The Mosque and the Protests
Burkina Faso’s ruling military junta has ordered the closure of one of the country’s largest and most historically significant mosques in Ouagadougou, triggering protests that resulted in dozens of arrests and drawing scrutiny to the boundaries between religious freedom, political control, and military governance in the Sahel state. The move is the latest in a series of actions by the junta that suggest a pattern of consolidating power through the suppression of dissent, religious or otherwise, as the country battles both an insurgency and an internal legitimacy crisis.
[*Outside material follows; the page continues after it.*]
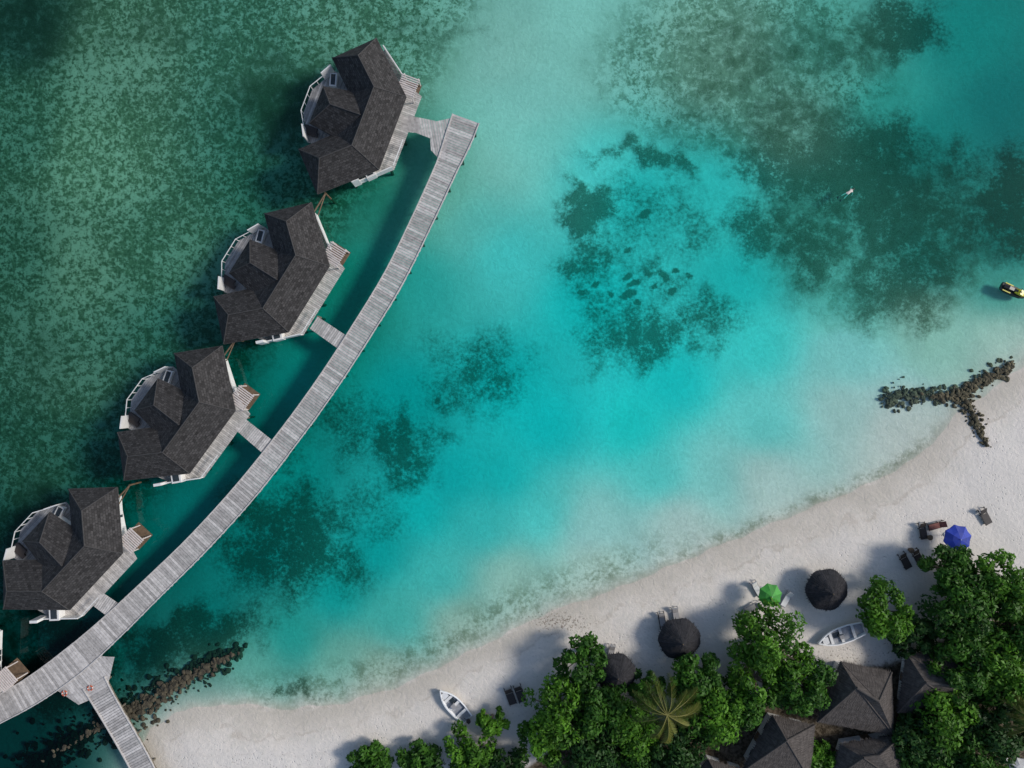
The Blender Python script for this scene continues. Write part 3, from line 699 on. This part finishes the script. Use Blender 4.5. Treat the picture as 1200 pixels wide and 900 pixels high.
def side_table(px,py):
    x,y,g=G(px,py,.4); m=MB(); m.tube((x,y,g+.42),(x,y,g+.46),.32,n=20); m.tube((x,y,g),(x,y,g+.42),.05)
    m.tube((x,y,g),(x,y,g+.03),.2,n=14); m.obj('side_table',[M_BROWN],origin=(x,y,g))
side_table(1090,630);side_table(1068,645);side_table(784,730)

# ------------------------------------------------------------ boats
def hull(px,py,ang,L,W,Hh,name,mh,mi,z=None,motor=True):
    x,y,g=G(px,py,.3); z=g if z is None else z; root=empty(name,(x,y,z)); a=math.radians(ang); m=MB(); n=22; ca,sa=math.cos(a),math.sin(a)
    def w_(lx,ly,lz): return (x+lx*ca-ly*sa,y+lx*sa+ly*ca,z+lz)
    def prof(t):
        w=W/2*(0.78+0.22*min(t/.3,1))*(1-max(0,(t-.45)/.55)**2.3); return max(w,.02)
    rings=[]
    for i in range(n+1):
        t=i/n; lx=-L/2+L*t; w=prof(t); sh=Hh*(1+.35*t*t); bt=.28*Hh*max(0,(t-.6)/.4)**2*2
        iw=max(w-.13,.005); 
        rings.append([w_(lx,-w,sh),w_(lx,-w*.9,sh*.5+bt*.5),w_(lx,-w*.45,bt+.05),w_(lx,0,bt-.02),w_(lx,w*.45,bt+.05),w_(lx,w*.9,sh*.5+bt*.5),w_(lx,w,sh),w_(lx,iw,sh+.02),w_(lx,iw*.9,sh*.45+bt*.6),w_(lx,-iw*.9,sh*.45+bt*.6),w_(lx,-iw,sh+.02)])
    vs=[p for r in rings for p in r]; k=len(rings[0])
    for i in range(n):
        for j in range(k):
            mat=1 if j in(8,) else 0
            m.add([vs[i*k+j],vs[i*k+(j+1)%k],vs[(i+1)*k+(j+1)%k],vs[(i+1)*k+j]],[(0,1,2,3)],mat)
    m.face(rings[0][:7],0);m.face(rings[0][6:]+[rings[0][0]],0)
    m.obj('hull',[mh,mi],root)
    m=MB()
    for t in(.22,.48,.7):
        w=prof(t)-.12; lx=-L/2+L*t; c=w_(lx,0,Hh*.85); m.box(c,(.32,w*2,.06),a,0)
    c=w_(L*.33,0,Hh*1.12); m.box(c,(.7,prof(.83)*1.3,.05),a,0)
    c=w_(-.05,.1,Hh*.95); m.box(c,(.5,.45,.5),a,1); m.box(w_(.3,-.15,Hh*.6),(.9,.5,.12),a,2)
    m.obj('benches_and_console',[M_WHITE,M_CUSH,M_GLASS],root)
    if motor:
        m=MB(); m.box(w_(-L/2-.15,0,Hh*1.15),(.42,.32,.42),a,0); m.box(w_(-L/2-.18,0,Hh*.5),(.16,.12,.8),a,0); m.tube(w_(-L/2,0,Hh*1.2),w_(-L/2+.5,.1,Hh*1.25),.03); m.obj('outboard_motor',[M_RAT],root)
M_INT=simple('boat_interior',(0.30,0.31,0.33),.7)
M_HULL=simple('white_hull',(0.82,0.82,0.81),.35,.03)
hull(532,825,-47+180,4.7,1.9,.6,'motor_dinghy',M_HULL,M_INT)
hull(984,744,18+180,5.6,2.0,.6,'motor_dinghy',M_HULL,M_INT,motor=False)

def jetski(px,py,ang):
    x,y,_=P(px,py,.4); z=-.12; root=empty('jet_ski',(x,y,z)); a=math.radians(ang); ca,sa=math.cos(a),math.sin(a)
    def w_(lx,ly,lz): return (x+lx*ca-ly*sa,y+lx*sa+ly*ca,z+lz)
    def loft(m,secs,mat):
        rr=[]
        for lx,w,z0,z1 in secs: rr.append([w_(lx,-w*.55,z0),w_(lx,-w,(z0+z1)*.5),w_(lx,-w*.8,z1),w_(lx,w*.8,z1),w_(lx,w,(z0+z1)*.5),w_(lx,w*.55,z0)])
        for r,q in zip(rr[:-1],rr[1:]):
            for j in range(6): m.add([r[j],r[(j+1)%6],q[(j+1)%6],q[j]],[(0,1,2,3)],mat)
        m.face(rr[0],mat);m.face(rr[-1][::-1],mat)
    m=MB(); loft(m,[(-1.6,.5,0,.38),(-1.0,.6,-.1,.42),(0,.62,-.12,.45),(.8,.55,-.1,.5),(1.3,.35,0,.55),(1.65,.06,.3,.55)],0)
    loft(m,[(-.1,.28,.45,.75),(.35,.36,.45,.92),(.8,.36,.48,.85),(1.3,.2,.5,.66),(1.5,.05,.52,.58)],1)
    loft(m,[(-1.45,.2,.4,.62),(-.9,.25,.42,.78),(-.3,.2,.44,.74),(.1,.16,.5,.86)],0)
    m.tube(w_(.3,-.42,1.0),w_(.3,.42,1.0),.03,mat=0); m.tube(w_(.3,0,1.0),w_(.5,0,.85),.07,mat=0)
    m.box(w_(-.9,.45,.46),(1.0,.12,.04),a,1);m.box(w_(-.9,-.45,.46),(1.0,.12,.04),a,1)
    m.obj('hull_and_seat',[M_BLK,M_YEL],root)
M_BLK=simple('black_hull',(0.015,0.015,0.017),.35); M_YEL=simple('yellow_gelcoat',(0.55,0.49,0.02),.35,.08)
jetski(1190,341,-25)

M_OR=simple('orange_ring',(0.42,0.08,0.03),.5,.1)
for px,py in((76,812),(106,806)):
    x,y,_=P(px,py,DZ); m=MB(); n=20;k=8
    vs=[];z=DZ+.09
    for i in range(n):
        for j in range(k):
            A=2*math.pi*i/n;Bq=2*math.pi*j/k; rr=.27+.07*math.cos(Bq); vs.append((x+rr*math.cos(A),y+rr*math.sin(A),z+.07*math.sin(Bq)))
    for i in range(n):
        for j in range(k):
            m.add([vs[i*k+j],vs[((i+1)%n)*k+j],vs[((i+1)%n)*k+(j+1)%k],vs[i*k+(j+1)%k]],[(0,1,2,3)],1 if i%5==0 else 0)
    m.obj('life_ring',[M_OR,M_WHITE],origin=(x,y,z))

# ------------------------------------------------------------ snorkeller
def swimmer(px,py,ang):
    x,y,_=P(px,py,0); root=empty('snorkeller',(x,y,0)); a=math.radians(ang)
    J={'pel':((0,0,-.05),.15),'bel':((.18,0,-.03),.13),'che':((.42,0,-.02),.16),'nec':((.60,0,0),.06),'hea':((.76,0,0),.10),
    'ls':((.50,.19,-.02),.06),'le':((.72,.36,-.12),.045),'lh':((.95,.34,-.18),.035),'rs':((.50,-.19,-.02),.06),'re':((.36,-.44,-.12),.045),'rh':((.15,-.52,-.14),.035),
    'lp':((-.08,.10,-.05),.10),'lk':((-.46,.16,-.09),.065),'la':((-.85,.20,-.05),.04),'rp':((-.08,-.10,-.05),.10),'rk':((-.44,-.20,-.16),.065),'ra':((-.80,-.26,-.04),.04)}
    E=[('pel','bel'),('bel','che'),('che','nec'),('nec','hea'),('che','ls'),('ls','le'),('le','lh'),('che','rs'),('rs','re'),('re','rh'),('pel','lp'),('lp','lk'),('lk','la'),('pel','rp'),('rp','rk'),('rk','ra')]
    ks=list(J); me=bpy.data.meshes.new('body'); me.from_pydata([J[k][0] for k in ks],[(ks.index(p),ks.index(q)) for p,q in E],[])
    ob=bpy.data.objects.new('body',me); COL.objects.link(ob); ob.parent=root
    ob.modifiers.new('s','SKIN')
    for i,k in enumerate(ks):
        me.skin_vertices[0].data[i].radius=(J[k][1],J[k][1]*.85); me.skin_vertices[0].data[i].use_root=(i==0)
    ss=ob.modifiers.new('ss','SUBSURF'); ss.levels=2; ss.render_levels=2
    me.materials.append(simple('rash_vest_and_skin',(0.66,0.56,0.50),.6,.15,2))
    m=MB()
    for k,sg in(('la',1),('ra',-1)):
        p=Vector(J[k][0]); m.face([p+Vector((0,.05,0)),p+Vector((-.2,.10,.03)),p+Vector((-.55,.14,.0)),p+Vector((-.55,-.10,.0)),p+Vector((-.2,-.08,.03)),p+Vector((0,-.05,0))])
    m.tube((.84,.06,.0),(.80,.12,.3),.015)
    f=m.obj('fins_and_snorkel',[M_BLK]); f.parent=root
    h=MB(); v=IV*np.array([.11,.1,.085])+np.array([.76,0,.035]); h.add(v,IF); hh=h.obj('hair',[M_RAT]); hh.parent=root
    root.rotation_euler=(0,0,a)
swimmer(994,226,35)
The Grand Mosque of Ouagadougou, one of the largest in West Africa and a symbol of Islamic learning and worship in Burkina Faso for generations, was ordered closed by security officials citing “concerns related to public security and extremist infiltration.” The closure — which came without prior notice to worshippers — was met with spontaneous protests outside the mosque’s gates, where hundreds gathered to condemn what they called an attack on religious freedom. Security forces dispersed the crowds using increasingly forceful methods, with arrests of protest leaders following over two days of demonstrations.
The government’s stated justification has shifted over successive official statements. Initially, officials said the mosque had been used as a meeting point for extremist recruiters — an allegation with some precedent, given that armed groups in the Sahel have sometimes used religious spaces for recruitment and logistics. Later statements referenced crowd control and public safety concerns, without elaborating on the specific threat. Human rights organisations have challenged both justifications, noting that due process protections should govern any investigation into criminal activity, not administrative closure without judicial oversight.
An Already Fragile Political Landscape
The mosque closure lands in an already brittle political context. Captain Ibrahim Traoré, who seized power in 2022, has framed his administration as a national defence project rather than a conventional government. The country’s formal transition timeline — which promised a return to civilian rule after a three-year transition — has slipped repeatedly, most recently with announcements that credible elections cannot be held until security conditions improve. Critics say the security justification is being used to justify indefinite military rule.
In that environment, religious institutions represent one of the few remaining spaces for organised public expression that the junta has not yet fully subjected to its control. Burkina Faso’s Muslim community — the majority faith, comprising an estimated 60 percent of the population — has historically played a significant social and political role. The previous government had maintained a careful working relationship with senior Muslim clerics. The junta’s relationship with those same clerics has soured as the transition timeline has slipped and as restrictions on public assembly have multiplied.
The Sahel Context and Regional Parallels
Burkina Faso’s trajectory since the 2022 coup mirrors in several respects what has happened in neighbouring Mali, where military rulers have systematically closed civic space in the name of security. In Mali, mosques identified with opposition figures were targeted in the early phases of military rule. Niger has followed a comparable pattern. In each case, the justification has been extremist infiltration or crowd control, and in each case human rights organisations have documented the use of those justifications to suppress legitimate dissent.
The regional organisation ECOWAS has been largely ineffective in halting these trends, constrained by its own credibility problems and by the fact that member states with military governments have developed their own diplomatic channels outside the bloc. The Alliance of Sahel States (AES), the bloc created by Mali, Niger, and Burkina Faso as an alternative to ECOWAS, has provided its members with mutual political cover but has not established any human rights standards of its own.
What the Closure Signals About the Traoré Junta’s Direction
To analysts tracking Burkina Faso, the mosque closure represents a meaningful escalation. It comes after earlier moves to restrict independent media, dissolve civil society organisations, and detain opposition politicians on loosely worded security charges. Each step on its own can be rationalised as a security response. Together, they amount to a systematic dismantling of the spaces in which dissent can safely be expressed.
The trajectory raises serious questions about what Burkina Faso will look like if and when the junta eventually permits elections. A population that has seen mosques closed, protest leaders arrested, and journalists detained will be voting in a political environment in which the space for genuine opposition has already been dramatically narrowed. The international community will face a choice between engaging with whatever government eventually emerges as legitimate and simply treating stability as the primary metric of success — a choice that has rarely produced good outcomes for ordinary citizens in the Sahel or elsewhere on the continent.